21 de abril de 2020

Trigésimo oitavo dia


Estou no trigésimo oitavo dia de quarentena, já me doem os pés de tanto olhar para eles, com as sapatilhas por apertar. Tenho deixado acumular o lixo no saco e as teias de aranha nos tectos, como não há moscas, protejo as aranhas, nem as abato nem lhes estrago a casa. Por medo do escuro e receio do vírus, durmo com uma mão travessa dos estores levantada. Sempre entra alguma luz difusa do candeeiro fronteiro, se a câmara pagar as contas à dona da luz e distribuidora de dividendos, que não chega para me perturbar o sono ou para me fazer sonhar com sereias ou com rinocerontes, depois de me certificar que não flutuam sonhos na rua nem dormem rinocerontes nos portais.

De manhã aceno às gaivotas que descansam nas chaminés dos edifícios do outro lado da rua, confirmando sempre se estão todas.
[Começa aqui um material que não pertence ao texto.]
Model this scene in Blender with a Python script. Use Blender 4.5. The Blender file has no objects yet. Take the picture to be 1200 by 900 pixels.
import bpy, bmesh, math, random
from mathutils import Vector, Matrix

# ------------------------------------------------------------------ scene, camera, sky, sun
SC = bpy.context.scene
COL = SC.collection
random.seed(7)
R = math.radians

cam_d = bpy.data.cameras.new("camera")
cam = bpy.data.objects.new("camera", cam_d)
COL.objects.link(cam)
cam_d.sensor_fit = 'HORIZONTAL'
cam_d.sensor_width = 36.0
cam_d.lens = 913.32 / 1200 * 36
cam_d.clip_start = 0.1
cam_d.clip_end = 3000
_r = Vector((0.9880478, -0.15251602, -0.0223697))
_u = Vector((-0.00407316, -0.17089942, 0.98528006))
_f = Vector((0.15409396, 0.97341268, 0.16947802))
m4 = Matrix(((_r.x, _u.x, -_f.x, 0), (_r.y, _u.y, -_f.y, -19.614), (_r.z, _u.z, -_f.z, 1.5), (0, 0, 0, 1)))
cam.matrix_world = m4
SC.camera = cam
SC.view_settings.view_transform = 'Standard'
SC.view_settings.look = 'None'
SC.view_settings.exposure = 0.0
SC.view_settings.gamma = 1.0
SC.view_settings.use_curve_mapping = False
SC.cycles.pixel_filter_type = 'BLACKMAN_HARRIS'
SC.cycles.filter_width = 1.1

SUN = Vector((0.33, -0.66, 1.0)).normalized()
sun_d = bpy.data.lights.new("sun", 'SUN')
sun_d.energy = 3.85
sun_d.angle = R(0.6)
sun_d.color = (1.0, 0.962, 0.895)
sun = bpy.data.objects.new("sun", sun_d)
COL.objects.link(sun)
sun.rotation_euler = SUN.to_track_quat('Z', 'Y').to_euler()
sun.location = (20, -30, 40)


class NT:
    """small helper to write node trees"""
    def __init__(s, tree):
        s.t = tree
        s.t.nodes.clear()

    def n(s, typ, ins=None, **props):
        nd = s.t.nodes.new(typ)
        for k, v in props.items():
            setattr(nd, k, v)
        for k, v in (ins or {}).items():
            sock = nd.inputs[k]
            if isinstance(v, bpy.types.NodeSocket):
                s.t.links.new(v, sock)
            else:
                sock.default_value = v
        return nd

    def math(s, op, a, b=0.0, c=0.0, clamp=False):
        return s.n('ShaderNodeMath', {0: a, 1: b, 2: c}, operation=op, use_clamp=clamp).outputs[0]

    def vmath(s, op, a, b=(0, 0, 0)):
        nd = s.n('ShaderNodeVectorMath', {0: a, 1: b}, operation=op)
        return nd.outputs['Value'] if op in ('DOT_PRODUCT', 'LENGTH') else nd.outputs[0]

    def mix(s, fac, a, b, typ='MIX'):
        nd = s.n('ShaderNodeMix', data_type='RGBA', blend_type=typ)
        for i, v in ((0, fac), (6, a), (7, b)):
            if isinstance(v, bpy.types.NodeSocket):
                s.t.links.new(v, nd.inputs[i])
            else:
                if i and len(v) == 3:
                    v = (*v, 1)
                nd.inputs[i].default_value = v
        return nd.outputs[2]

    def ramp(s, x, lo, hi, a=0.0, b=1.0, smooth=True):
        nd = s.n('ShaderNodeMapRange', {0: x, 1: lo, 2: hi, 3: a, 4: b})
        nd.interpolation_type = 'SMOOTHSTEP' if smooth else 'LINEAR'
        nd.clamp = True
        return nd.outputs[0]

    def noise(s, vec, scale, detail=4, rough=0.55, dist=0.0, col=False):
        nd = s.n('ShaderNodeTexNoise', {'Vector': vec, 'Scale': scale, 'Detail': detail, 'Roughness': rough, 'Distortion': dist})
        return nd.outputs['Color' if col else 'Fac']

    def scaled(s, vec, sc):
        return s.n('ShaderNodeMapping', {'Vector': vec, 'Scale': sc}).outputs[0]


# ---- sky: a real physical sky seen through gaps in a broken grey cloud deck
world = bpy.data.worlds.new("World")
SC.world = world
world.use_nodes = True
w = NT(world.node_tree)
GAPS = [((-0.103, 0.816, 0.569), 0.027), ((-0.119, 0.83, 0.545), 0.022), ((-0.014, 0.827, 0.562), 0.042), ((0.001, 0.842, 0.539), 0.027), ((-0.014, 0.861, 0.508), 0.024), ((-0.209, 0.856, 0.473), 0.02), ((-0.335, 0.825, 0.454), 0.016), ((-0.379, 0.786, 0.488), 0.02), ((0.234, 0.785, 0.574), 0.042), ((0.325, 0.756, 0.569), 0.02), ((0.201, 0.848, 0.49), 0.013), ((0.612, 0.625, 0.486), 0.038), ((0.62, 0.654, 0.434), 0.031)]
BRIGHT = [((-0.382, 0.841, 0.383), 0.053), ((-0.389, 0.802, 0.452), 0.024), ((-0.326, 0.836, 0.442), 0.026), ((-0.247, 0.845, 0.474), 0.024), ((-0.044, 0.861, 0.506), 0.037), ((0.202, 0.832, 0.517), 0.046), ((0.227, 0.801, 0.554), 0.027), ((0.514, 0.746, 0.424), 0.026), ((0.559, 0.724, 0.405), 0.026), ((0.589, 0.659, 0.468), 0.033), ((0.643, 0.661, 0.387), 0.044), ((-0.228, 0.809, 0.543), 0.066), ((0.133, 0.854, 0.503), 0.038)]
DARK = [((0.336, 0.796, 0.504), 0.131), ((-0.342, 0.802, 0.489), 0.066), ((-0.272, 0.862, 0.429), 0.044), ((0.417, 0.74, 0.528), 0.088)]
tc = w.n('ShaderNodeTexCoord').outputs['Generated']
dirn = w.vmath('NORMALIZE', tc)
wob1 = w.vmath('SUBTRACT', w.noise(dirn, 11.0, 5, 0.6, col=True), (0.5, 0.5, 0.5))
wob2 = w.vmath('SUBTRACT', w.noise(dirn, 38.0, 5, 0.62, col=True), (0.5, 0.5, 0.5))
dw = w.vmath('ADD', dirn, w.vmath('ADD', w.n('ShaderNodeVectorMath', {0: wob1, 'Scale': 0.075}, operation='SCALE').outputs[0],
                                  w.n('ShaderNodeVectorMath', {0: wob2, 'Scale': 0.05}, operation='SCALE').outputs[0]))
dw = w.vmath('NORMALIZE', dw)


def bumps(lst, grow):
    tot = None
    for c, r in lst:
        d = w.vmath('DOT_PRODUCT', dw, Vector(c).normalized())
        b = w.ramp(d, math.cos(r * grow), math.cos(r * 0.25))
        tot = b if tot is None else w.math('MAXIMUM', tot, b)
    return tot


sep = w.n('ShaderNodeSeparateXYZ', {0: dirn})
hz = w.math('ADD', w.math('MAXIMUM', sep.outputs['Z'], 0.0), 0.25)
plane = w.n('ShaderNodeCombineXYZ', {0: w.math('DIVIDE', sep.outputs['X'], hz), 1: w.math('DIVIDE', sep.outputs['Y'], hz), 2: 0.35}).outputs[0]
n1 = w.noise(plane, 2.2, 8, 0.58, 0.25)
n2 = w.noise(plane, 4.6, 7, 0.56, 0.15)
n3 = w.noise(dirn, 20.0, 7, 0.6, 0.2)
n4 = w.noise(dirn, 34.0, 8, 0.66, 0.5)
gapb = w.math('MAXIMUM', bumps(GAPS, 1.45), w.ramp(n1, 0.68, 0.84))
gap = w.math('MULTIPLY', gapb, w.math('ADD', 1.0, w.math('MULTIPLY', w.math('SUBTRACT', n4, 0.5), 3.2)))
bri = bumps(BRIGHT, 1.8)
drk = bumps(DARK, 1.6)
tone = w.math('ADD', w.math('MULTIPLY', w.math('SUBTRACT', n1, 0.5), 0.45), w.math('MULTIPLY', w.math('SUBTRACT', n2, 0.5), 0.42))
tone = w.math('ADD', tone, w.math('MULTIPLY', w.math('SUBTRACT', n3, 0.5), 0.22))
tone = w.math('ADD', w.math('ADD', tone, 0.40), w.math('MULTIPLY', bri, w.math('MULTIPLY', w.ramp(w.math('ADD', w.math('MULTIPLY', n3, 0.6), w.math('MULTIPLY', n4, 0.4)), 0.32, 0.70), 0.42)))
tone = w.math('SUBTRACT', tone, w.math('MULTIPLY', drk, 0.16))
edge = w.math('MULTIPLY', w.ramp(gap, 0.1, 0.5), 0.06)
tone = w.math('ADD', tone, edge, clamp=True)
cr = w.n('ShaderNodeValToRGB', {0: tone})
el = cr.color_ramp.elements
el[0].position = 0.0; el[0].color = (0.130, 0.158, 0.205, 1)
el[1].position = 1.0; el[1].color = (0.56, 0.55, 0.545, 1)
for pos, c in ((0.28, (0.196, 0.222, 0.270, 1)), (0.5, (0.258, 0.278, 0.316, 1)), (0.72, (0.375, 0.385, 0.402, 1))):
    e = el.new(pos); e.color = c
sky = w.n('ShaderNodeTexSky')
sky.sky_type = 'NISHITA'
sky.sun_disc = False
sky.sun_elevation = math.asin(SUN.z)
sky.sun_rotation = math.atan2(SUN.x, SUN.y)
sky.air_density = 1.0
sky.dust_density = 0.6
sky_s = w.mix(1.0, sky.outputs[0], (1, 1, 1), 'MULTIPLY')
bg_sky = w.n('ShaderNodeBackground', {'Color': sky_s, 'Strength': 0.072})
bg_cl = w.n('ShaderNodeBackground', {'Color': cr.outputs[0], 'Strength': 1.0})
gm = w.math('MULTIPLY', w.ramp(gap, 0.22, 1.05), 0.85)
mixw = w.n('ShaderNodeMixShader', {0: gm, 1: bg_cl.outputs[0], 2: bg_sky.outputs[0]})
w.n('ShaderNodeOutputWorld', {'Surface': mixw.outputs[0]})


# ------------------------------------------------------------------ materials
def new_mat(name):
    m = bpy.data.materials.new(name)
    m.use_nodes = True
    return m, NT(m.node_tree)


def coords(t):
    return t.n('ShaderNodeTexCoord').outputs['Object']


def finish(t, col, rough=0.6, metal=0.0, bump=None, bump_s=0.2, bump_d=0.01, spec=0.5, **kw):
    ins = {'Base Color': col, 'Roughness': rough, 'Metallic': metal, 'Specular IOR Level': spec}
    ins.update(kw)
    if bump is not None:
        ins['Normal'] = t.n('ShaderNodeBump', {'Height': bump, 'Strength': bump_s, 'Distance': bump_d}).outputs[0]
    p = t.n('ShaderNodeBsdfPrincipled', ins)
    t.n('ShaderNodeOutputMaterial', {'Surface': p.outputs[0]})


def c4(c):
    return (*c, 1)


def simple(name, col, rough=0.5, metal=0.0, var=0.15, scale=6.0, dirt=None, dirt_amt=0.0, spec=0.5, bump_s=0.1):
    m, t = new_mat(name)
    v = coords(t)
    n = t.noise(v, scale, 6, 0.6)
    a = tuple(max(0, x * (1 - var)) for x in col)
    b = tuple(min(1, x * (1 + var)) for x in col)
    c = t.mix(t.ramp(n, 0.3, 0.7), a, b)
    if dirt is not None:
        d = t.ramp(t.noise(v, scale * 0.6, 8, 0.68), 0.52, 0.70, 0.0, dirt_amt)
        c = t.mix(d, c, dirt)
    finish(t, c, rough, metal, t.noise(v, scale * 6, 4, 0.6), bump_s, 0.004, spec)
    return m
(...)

Fomo-nos conhecendo lentamente, com o decorrer dos dias, sei-lhes os nomes, todos começados por um caracter especial, e elas adivinham-me o estado de espírito e a ramela nos olhos, sugerem-me uma escova no cabelo se ainda estou desgrenhado, riem-se-me na cara grasnando um coro insolente e desafinado que me chateia, esvoaçam para me mostrarem que não tenho asas e que posso tombar da janela. Queixam-se da falta de comida nos contentores e do reduzido número de alvos para o voo e para os dejectos, não têm onde trabalhar e o mar já se queixa disso. Têm razão elas e o mar, mas não há livro de reclamações onde possam fazê-lo, estão encerradas as papelarias que os vendem e até a autoridade oficial que fiscaliza o cumprimento das normas. Além do pormenor delas não saberem escrever e de terem parado no tempo, não adoptando as novas tecnologias que fariam de cada uma delas um poema musicado e um livro de sucesso a publicar depois do surto e das cerejas.


Há uma que me grasna de forma compreensiva, creio que já nos encontrámos no ginásio que frequentei antes disto tudo, e as outras mantêm-se quietas e caladas, consentem como se fossem casar no próximo sábado, se os casamentos não estivessem proibidos a todas as virgens ou não. A que grasna deve ser a que lidera, a presidente da junta, a capitã de equipa, a chefe de turma, o olhar superior, o perfil erecto, o peito para fora como um soldado pronto para a guerra, há-de ganhar a medalha da condecoração depois das guerras púnicas, vai ser o presidente a pôr-lha ao pescoço num feriado de manhã. Mas chegamos sempre a um entendimento rápido e fácil, elas mantêm o voo, eu mantenho o recolhimento. Tudo ao nível do estrictamente necessário e indispensável, quer da parte delas, quer da minha. Elas não vão empunhar cravos vermelhos no 25 de Abril, eu não vou voar e cagar no tejadilho dos automóveis da travessa, são assim as sociedades de especialistas, cada um faz aquilo que sabe, aquilo para que estudou, e é por isso que há desemprego e tanta gente e tanta gaivota sem fazer nada, para já não falar nos analfabetos com estudos e nos estudos sem uma quadra escrita, uma perfeita redondilha maior.

Mas há gente que não tem medo do escuro e que se limita a difundir o cagaço do vírus e que, por isso, fecha completamente os estores das janelas que tem e não vê para lado nenhum, nem para dentro nem para fora, são cegos da cabeça aos pés, podem ter o vírus nas mãos e não lhe apertam o pescoço nem o dissolvem em formaldeído, como mandam a química e o bom senso. Não fazem amizade com as gaivotas, não lhes sabem os nomes, não lhes respeitam o território nem lhes aparam as unhas, não há barcos que de manhã lhes entrem pela janela quando a maré sobe e o peixe é à discrição, sem necessidade da cantilena na lota. Onde é tudo à grande, como nas marisqueiras, não fosse a quarentena e hoje havia de me rodear de lagostas por todos os lados. Pelo menos setenta, para parecer um árabe a caminho do céu, todo armadilhado da cintura para baixo.